Gumboots and Drawing Board; Fields and Streams of Mono, Artist Statement

 

   My parents bought Bobbie Holmes’ place on the 25th sideroad when I was five. Ever since then my heart has been in Mono. I am a hybrid. In the week I would go to school in Toronto; on the weekend we would come to the country. Because of this I am a lucky girl, because I know equally what the country is and what the city is.

   When I think of myself at the farm as a kid I think immediately of being in rubber boots. In rubber boots one can do anything. I loved to squoosh around in puddles, walk thorough dewy, grassy fields and wade in the stream. A favourite game was to wade in the river and see how deep I could go without getting a soaker. Gumboots are a passport to interesting country possibilities.

   When my parents bought Bobby Holmes’ farm house, it was fabulously rustic. To my child eyes everything was different as could be from how things were done in the city. Life was an adventure. There was no furnace, so sleeping was under a mound of blankets. No plumbing, so the toilet was a potty affair in an unfrequented hall. There was an enormous wood stove. Baths in a tin tub.

   Out in the barn, in the beginning, Bobby still had his animals. There were chickens that laid their eggs all over the place in a wildly undisciplined manner. The cows lived in the dark in the lower part of the barn, and the white work horses lived in a stable in the upper part. Periodically they’d fall through parts of the floor. There was a huge wooden box of cow sculls.

   Life was a mysterious, fascinating, unexpected thing. Anything could happen. Outside, swallows swooped in the day, bats at night and the river was filled with fish hiding in the dark grassy overhangs. There were secret places and all the time I was reading, reading books of adventure and possibility, which might take place on this new and interesting stage.

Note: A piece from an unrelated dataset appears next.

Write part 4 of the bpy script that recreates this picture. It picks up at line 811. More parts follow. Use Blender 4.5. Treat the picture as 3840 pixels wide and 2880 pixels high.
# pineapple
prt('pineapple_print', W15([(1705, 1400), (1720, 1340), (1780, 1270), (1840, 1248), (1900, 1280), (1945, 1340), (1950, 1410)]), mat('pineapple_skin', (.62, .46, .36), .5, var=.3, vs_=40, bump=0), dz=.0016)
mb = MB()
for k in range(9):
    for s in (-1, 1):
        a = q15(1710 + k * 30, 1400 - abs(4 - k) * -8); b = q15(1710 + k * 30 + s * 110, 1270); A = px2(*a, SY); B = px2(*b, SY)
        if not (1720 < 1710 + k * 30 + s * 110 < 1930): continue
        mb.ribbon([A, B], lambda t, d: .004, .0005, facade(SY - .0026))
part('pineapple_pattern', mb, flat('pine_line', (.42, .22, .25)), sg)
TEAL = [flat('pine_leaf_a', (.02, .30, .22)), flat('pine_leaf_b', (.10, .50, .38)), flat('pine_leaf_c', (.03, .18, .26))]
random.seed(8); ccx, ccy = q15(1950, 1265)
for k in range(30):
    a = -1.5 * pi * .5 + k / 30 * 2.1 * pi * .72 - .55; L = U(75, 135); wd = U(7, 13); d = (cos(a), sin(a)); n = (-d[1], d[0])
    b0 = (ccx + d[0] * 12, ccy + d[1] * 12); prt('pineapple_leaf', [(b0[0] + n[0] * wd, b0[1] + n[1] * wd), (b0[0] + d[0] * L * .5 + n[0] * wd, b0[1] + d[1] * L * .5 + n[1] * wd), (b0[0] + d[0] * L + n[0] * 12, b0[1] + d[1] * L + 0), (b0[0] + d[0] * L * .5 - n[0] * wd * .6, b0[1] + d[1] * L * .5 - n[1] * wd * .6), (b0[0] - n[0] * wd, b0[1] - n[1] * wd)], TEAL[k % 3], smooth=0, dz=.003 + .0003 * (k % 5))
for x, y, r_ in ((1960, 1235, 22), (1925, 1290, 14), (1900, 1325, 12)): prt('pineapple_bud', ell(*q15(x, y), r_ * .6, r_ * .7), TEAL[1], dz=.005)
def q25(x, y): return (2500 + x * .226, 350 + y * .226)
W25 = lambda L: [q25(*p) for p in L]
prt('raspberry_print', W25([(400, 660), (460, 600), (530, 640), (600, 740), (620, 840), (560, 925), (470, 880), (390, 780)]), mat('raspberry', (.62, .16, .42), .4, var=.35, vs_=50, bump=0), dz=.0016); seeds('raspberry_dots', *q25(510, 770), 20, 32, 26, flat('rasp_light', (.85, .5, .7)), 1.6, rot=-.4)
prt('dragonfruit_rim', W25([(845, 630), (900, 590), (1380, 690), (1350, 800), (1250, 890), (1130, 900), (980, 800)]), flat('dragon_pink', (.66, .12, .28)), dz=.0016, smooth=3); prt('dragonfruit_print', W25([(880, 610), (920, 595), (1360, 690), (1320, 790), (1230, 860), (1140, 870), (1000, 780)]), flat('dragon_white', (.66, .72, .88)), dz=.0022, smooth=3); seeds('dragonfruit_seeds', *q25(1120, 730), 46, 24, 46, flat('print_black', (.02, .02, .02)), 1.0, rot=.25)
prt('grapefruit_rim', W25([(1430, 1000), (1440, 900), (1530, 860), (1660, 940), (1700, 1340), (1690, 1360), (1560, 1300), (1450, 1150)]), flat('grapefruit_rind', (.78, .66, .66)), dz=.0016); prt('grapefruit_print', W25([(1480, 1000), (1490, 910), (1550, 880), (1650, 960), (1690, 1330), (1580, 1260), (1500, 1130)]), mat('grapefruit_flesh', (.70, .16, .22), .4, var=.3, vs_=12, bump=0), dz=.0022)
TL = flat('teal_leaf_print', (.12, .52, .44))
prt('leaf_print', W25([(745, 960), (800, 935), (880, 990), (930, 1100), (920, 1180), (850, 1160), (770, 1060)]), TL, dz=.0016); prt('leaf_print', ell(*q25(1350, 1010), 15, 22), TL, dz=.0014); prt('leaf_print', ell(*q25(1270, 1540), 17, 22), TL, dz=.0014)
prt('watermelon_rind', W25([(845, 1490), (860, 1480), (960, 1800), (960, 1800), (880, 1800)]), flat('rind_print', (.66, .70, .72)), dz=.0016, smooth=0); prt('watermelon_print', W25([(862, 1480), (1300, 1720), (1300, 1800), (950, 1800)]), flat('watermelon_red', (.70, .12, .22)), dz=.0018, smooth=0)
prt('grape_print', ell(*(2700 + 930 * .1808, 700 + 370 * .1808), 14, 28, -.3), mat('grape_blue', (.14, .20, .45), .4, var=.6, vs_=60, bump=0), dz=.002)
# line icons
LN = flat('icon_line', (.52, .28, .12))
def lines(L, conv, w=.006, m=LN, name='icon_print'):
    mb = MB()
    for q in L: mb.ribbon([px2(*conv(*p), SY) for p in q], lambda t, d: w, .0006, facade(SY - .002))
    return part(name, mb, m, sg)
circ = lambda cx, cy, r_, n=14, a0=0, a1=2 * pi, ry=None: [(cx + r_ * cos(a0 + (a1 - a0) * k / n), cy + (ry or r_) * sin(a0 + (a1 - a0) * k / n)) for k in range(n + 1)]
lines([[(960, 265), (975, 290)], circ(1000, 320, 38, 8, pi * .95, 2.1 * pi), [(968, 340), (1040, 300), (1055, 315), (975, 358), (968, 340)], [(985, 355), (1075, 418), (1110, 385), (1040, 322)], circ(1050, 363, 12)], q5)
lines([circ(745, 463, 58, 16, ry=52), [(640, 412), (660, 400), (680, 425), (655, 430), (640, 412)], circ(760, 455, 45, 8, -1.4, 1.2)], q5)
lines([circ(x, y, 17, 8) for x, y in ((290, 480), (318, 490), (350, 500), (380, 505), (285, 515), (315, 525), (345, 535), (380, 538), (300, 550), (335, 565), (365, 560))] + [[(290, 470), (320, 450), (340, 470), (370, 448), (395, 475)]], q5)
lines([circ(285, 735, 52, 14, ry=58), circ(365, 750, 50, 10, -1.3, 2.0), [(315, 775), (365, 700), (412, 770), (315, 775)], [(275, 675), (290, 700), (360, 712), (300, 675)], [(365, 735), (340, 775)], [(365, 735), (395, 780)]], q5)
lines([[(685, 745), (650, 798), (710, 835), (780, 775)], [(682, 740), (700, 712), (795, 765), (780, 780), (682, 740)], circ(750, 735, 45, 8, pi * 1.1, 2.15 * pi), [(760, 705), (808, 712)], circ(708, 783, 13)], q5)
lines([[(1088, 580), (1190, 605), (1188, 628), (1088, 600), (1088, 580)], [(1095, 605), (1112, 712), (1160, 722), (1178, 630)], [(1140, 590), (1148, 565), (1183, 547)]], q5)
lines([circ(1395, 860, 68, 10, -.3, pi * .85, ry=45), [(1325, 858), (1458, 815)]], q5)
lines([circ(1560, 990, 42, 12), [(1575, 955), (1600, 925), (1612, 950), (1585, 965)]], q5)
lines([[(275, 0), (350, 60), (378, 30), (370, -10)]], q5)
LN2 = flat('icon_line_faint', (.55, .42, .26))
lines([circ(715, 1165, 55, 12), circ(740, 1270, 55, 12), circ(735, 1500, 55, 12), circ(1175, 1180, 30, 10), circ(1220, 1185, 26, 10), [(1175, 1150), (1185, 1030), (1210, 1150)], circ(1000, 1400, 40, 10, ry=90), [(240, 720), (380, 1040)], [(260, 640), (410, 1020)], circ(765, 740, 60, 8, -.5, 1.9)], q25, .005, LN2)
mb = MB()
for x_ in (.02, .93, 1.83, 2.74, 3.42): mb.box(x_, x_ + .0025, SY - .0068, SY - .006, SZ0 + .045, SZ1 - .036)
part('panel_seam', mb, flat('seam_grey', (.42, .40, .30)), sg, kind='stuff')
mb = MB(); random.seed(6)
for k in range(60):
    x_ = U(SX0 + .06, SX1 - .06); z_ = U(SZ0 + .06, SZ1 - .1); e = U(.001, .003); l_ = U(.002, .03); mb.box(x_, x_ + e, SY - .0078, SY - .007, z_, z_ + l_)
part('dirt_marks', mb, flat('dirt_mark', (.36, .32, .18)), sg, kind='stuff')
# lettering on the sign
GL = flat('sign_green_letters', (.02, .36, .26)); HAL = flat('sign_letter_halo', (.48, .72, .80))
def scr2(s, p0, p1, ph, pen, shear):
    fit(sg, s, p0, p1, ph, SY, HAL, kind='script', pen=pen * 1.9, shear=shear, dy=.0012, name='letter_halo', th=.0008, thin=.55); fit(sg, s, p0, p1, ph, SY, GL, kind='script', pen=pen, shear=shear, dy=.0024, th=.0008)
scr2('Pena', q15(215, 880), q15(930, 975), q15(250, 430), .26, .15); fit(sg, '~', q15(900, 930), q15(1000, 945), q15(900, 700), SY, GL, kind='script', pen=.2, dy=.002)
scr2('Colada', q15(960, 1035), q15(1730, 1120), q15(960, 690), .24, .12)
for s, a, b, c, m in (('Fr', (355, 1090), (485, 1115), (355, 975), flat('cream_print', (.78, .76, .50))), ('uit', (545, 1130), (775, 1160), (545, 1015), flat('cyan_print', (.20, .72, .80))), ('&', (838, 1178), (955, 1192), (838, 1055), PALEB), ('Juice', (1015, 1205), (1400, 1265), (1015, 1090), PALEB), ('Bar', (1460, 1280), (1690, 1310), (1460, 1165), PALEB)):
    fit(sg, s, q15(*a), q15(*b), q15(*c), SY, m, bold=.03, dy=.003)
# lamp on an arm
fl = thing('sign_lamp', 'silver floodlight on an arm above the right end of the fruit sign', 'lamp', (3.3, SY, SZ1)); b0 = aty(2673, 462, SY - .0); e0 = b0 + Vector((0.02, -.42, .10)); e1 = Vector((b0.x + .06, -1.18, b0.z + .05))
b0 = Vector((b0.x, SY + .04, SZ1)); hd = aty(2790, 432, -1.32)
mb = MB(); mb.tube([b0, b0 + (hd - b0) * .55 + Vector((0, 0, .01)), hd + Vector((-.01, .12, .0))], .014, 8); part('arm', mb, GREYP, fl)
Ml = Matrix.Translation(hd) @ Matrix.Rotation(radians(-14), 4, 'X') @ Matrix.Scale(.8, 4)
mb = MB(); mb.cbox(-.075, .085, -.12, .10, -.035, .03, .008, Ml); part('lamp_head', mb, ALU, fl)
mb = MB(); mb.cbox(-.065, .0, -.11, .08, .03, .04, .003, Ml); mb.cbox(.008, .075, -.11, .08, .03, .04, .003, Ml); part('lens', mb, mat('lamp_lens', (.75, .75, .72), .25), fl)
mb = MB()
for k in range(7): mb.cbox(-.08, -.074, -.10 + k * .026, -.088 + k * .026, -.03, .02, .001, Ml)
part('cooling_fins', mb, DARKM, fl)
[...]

   Gradually I learned about the inter-relationship of the creatures with the growing things. Life was always gently and imperceptibly changing. The seasons moving on, the expectant green spring turning to lush, vibrant summer, turning to orange and yellow fall, then to sleeping winter.

   I have a place in all of this. I am a small piece of the wildly complicated puzzle. I still wade through the tall grass in my gumboots, then take them off and sit in a field drawing. In this way I settle in to the quiet turning of life.

 

Sounds

 

   It is night time in winter. I am lying on my back in the snow looking up at the stars. It’s really, really quiet. If I’m still, there is no snowsuit swishing sound and all I can hear is the blood moving in my head. This is my first experience of no sound, the sound of everything sleeping and everything holding its breath.

   In the city, there is always something making a sound- cars, people, airplanes overhead, and even when there isn’t anything to hear there is a general sound of lots of air systems going, or things thinking in a waiting kind of way. The sound of machines on standby.

   In the country nothing is on standby, but there are sounds. In the too early morning there is a cow calling her calf over and over. There are crows far away. Instead of machines going, there are insects going and going. There are birds, frogs, wind.

   In the city the wind in the trees is eclipsed by other things; in the country rustling leaves or the swishing in the pine needles is a big centre stage thing.

   It is night time in summer and I wake up to the sound of the horses galloping in the field, closer and closer like dream thunder rolling towards me. Their hooves strike the ground in a tumbled rhythm. There is an excitement of sound, a jostling, a release of energy, a joyous expenditure of speed as they pass in the dark. The crescendo rises under my window and then recedes, fading to crickets, leaving only moth wings against the moonlit glass. I go back to sleep.

 

The Barn

 

   I am half way up the ladder looking up. The barn roof is way up there, the tin cover clicking randomly in the warm outside sun. It is very quiet except for the soft pigeon cooing coming from the rafters. There is the smell of ancient dust, accumulated over a hundred years of so of hay and grains and a gentle sifting of it sparkles in the sunlit stripes coming in through the cracks between the boards of the walls.

  There is a decision to be made here; go up to the ceiling or go back down. The problem is what about the challenge of the ladder? There it was, rungs hammered into one of the huge upright supports of the barn, asking, no suggesting, to be climbed.

   My inner voice is speaking loudly. Somebody made this ladder a hundred years ago, nailing in each wooden rung. The only things keeping me from falling are two nails and an old thin piece of wood. I am dubious about my safety and cling there, imagining the next rung, firmly held, coming away and falling backward into the void. I look down to the dusty floor below. There would be no survival there, so the decision is to go up or go down.

   Why am I here? Well, the challenge. It was there. The Everest in the Barn, the wondering what things would look like way up there. I hook my arms through the rungs and look around, savouring my pigeon high view. Everything is there, each object and architectural detail without opinion. I can see the top of the house-like structure that they built so long ago to store grain. One year I had gone in there and found tiny, just born kittens.

   There are old metal abandoned farm machines, I don’t know what they’re for and doubt that they would work now that they are so abandoned and rusty. There are corners with ancient hay. There are nests high up with pigeon poop on the floor boards way below. There is that quiet, waiting silence. The pigeons wonder what I will do. Nobody knows where I am.

   I look up again. Would the view from up there be a lot different from this? I have no intention of going through the trap door onto the roof outside. Already I have done something to be proud of, since I am afraid of heights. I look around again and savour my position, hanging in the centre of this huge space of sunlit stripes and feel a oneness with it.

   I have a place in the time line of this barn. There was “then” when the people made this barn and there is “now” with me clinging in the centre of it. Though I am trembling from the fright of being too high, there is also a sense of peace. I did this. I am here. I climb down.